Likewise, other aspects of the production work out better than you might think. The castle set, which looks pretty much identical to any number of similar movies (is it the same one from THE BLACK SLEEP?), is much more artfully lit and photographed and hence feels genuinely imposing and isolated, rather than obligatory. Menzies knows that just like monsters, castles have a good reason to be in horror movies; you just have to do more to actually make them work for you than simply point the camera at a bunch of rooms with fireplaces. Even boring old Richard Carlson is actually pretty good here. His particular brand of distracted nonacting suits his remote, tormented character quite nicely.

What really works best here, though, is the mystery. Here’s the setup: Our plucky heroine Kitty (Veronica Hurst) has it all: a rockin’ 1950’s body, “honey blonde hair” according to wikipedia, financial security such that she seems to spend all her time picnicking and laying poolside, a wacky aunt sidekick, and, most importantly, a handsome Scottish fiance played by an American.
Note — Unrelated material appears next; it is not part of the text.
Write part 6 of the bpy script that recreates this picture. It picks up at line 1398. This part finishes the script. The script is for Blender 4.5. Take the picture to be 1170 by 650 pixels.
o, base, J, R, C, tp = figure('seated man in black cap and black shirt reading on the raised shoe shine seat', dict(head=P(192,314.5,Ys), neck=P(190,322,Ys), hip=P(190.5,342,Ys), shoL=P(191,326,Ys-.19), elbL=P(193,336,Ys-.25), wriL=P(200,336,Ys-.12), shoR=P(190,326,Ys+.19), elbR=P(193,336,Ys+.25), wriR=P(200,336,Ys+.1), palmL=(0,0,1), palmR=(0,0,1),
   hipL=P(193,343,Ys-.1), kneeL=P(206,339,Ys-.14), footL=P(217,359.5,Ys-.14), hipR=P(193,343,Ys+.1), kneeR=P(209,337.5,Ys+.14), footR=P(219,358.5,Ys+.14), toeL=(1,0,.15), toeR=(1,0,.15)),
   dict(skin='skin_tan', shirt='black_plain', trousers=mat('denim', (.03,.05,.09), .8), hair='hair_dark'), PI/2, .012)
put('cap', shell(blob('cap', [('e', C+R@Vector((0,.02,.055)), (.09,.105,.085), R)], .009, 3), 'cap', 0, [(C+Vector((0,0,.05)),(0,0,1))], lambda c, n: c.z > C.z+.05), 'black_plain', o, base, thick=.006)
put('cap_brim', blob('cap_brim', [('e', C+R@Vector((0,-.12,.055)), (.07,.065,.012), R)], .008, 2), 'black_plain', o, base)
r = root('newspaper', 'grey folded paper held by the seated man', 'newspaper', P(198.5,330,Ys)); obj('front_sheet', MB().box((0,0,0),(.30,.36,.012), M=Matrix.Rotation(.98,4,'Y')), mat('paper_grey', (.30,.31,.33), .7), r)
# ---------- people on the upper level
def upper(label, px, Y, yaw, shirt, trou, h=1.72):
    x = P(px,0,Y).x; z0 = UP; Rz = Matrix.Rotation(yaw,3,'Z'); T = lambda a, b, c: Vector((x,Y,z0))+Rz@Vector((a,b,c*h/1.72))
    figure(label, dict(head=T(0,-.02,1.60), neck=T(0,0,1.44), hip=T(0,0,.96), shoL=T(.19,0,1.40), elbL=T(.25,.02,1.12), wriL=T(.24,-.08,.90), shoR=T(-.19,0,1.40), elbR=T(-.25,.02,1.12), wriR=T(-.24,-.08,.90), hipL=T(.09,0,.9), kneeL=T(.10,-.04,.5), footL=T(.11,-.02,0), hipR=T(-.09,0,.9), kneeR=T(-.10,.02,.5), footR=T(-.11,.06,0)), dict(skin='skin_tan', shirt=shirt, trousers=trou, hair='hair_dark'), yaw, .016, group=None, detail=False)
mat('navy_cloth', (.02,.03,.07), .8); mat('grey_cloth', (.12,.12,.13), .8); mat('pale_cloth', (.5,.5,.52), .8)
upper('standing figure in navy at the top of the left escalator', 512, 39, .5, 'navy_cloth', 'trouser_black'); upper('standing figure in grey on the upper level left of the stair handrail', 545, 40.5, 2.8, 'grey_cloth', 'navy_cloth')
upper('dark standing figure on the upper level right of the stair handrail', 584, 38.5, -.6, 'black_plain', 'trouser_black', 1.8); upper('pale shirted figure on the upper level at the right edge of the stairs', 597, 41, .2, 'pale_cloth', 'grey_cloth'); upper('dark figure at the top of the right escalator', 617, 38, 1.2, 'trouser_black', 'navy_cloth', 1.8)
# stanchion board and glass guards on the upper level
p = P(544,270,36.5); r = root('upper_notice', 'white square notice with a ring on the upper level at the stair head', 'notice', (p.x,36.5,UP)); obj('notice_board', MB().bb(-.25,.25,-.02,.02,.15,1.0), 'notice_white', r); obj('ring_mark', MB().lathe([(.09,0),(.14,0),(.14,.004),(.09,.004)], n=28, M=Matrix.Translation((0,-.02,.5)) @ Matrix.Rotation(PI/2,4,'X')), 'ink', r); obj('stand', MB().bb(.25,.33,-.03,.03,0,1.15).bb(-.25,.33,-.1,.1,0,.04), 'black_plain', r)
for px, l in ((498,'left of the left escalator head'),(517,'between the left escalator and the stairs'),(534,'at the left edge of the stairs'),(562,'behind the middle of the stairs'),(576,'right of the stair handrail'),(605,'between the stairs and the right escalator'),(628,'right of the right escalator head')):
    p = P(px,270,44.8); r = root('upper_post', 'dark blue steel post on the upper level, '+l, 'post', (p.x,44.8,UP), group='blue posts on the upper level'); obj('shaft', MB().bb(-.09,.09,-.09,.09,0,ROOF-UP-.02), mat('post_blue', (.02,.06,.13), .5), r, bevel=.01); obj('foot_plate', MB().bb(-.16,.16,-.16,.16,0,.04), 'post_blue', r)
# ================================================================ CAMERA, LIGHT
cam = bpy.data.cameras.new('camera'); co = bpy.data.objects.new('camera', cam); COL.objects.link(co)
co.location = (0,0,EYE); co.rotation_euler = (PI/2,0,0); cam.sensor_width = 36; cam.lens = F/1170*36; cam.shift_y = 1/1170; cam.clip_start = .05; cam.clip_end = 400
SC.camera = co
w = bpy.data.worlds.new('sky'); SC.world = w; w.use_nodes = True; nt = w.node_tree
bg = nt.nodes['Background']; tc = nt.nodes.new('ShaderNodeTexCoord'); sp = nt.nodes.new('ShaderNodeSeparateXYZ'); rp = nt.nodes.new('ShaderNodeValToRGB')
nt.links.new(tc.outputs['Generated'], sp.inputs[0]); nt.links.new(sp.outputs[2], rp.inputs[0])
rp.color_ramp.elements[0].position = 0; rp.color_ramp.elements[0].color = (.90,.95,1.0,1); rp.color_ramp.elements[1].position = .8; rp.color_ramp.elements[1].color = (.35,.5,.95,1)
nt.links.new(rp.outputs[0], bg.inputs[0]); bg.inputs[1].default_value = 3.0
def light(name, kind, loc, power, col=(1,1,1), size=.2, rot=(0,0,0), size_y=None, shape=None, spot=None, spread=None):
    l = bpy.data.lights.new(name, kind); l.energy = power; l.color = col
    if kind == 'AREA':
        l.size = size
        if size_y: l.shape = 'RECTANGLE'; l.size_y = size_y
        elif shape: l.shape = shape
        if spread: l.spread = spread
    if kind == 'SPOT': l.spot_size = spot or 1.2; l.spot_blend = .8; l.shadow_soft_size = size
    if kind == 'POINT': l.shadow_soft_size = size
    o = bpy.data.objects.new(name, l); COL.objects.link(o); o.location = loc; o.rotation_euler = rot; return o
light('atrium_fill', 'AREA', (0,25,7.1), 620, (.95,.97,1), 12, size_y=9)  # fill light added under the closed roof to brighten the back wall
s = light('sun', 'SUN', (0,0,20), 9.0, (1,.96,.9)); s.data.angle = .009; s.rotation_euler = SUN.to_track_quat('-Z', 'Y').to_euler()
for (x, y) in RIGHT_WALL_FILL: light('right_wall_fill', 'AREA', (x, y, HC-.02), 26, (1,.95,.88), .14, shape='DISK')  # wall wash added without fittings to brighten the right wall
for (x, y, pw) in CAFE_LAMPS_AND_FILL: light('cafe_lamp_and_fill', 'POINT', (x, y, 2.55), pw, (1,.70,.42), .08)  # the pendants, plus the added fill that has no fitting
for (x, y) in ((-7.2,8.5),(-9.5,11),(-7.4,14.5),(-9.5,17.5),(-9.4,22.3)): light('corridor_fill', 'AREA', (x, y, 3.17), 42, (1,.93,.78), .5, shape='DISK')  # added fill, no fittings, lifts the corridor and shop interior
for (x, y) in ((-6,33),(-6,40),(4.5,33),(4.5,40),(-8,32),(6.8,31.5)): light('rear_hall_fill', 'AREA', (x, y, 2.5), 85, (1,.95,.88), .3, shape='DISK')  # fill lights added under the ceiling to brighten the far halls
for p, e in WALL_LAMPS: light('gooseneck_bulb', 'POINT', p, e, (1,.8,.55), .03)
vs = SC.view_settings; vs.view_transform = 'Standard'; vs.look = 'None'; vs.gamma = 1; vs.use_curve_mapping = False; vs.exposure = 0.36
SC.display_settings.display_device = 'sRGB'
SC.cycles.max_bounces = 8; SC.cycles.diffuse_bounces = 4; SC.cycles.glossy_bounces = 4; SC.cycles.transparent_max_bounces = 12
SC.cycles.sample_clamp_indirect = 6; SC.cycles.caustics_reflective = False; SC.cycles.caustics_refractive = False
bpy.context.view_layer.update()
Things seem suspiciously idyllic, and sure enough, out of the blue her husband-to-be Gerald MacTeam(Carlson) discovers that his old uncle has died and he has inherited a mysterious castle in the Scottish highlands, which he must attend to personally. As the days pass and MacTeam doesn’t return, Kitty gets suspicious and heads up to investigate things for herself. She finds MacTeam a changed man, visibly aged and obviously concealing a dark secret from her. He wants her to leave and forget about him, implying that she’s in terrible danger is she stays. But as I mentioned, Kitty is a plucky gal and won’t take no for an answer. She digs in her heels and tries to investigate the mysterious goings-on in the castle, particularly its sinister hedge maze.

Unfortunately, there is no tiny version of this inside.

The great thing about this setup is that it lets a production guy like Menzies go to town on the atmosphere. Since Kitty’s ability to investigate is limited, it offers him ample opportunity to do exactly what I was talking about 650 words ago: forgo showing us exactly what’s happening and instead imply, evoke and hint, and let our imagination do the rest. Menzies is a top-notch scene-builder and has a gift for conjuring stark, nightmarish black and white images that recall Robert Wise’s keen eye for deep blacks and ghostly pales. And as a production guy, he knows how to use sets and subtle mise-en-scene to communicate the deep unease that permeates through this weird place without ruining everything by ever showing us too much (until the very end, anyway; more on that later). That, along with the imaginative details of the mystery and a fine, classical score by Marlin Skiles, allow something as simple as watching the light under a door vanish as something large groans by in the hallway to bloom with veiled menace. The movie has an almost Lovecraftian sense that something genuinely bizarre and beyond experience is happening.

Unfortunately, the reason this movie is not better remembered today is the reveal of what is actually happening. After a genuinely fantastic buildup and the creepiest hedge-maze chase this side of you-know-what (which I bet looked awesome in 3-D), we finally get a full-on look at the reason behind all this secrecy and weirdness, and it is laugh-out-ludicrous and hilarious. Once the mystery is solved, everything wraps up neatly in about 5 minutes in a way which begs the question of why this was not done sooner. Obviously, the mystery is always gonna be better than the solution… but this is one of the worst (and goofiest-looking) solutions I’ve ever seen, and it goes a long way towards completely undoing all the good will that the movie’s built up before now. It makes you retroactively angry at the movie for wasting your time and energy making you care about something that turns out to be so silly. But you know me, man, I love a great movie, but I can still really like a movie which has a ratio of greatness to shittiness as low as 1:8. And this one pretty much reverses that number. It’s a genuinely great movie that completely blows it in the last 5 minutes. Imagine if at the end of THE INNOCENTS the big reveal was that Deborah Kerr was actually Santa Claus in disguise.** It’s nearly on that level.

In 3-D, that guy would have looked really far away.

Even so, I can still heartily recommend this one for it’s excellent atmosphere and impressive direction up until the very end. The movie has only itself to blame for missing it’s opportunity to be an acknowledged classic, but I think it's equally unfair to dismiss something which is otherwise so strong on the basis of a silly climax (after all, NIGHT OF THE DEMON has a pretty silly looking monster too!). This is a fine example of the best 50’s horror had to offer, and deserves to be celebrated as such. Even if it is also, maybe, a lesson about why it’s always better to reveal too little rather than too much.

You thought I was troubled, didn't you? Acting.

*(I was gonna say other than porn, but actually I think more classy, respected directors have made sex flicks than horror films. At least Kubrick did both. Was he the only one?)

**Or if the end of SHUTTER ISLAND was just that he was crazy and nothing in the film really happened or meant anything. Yeah, wouldn’t that have been annoying?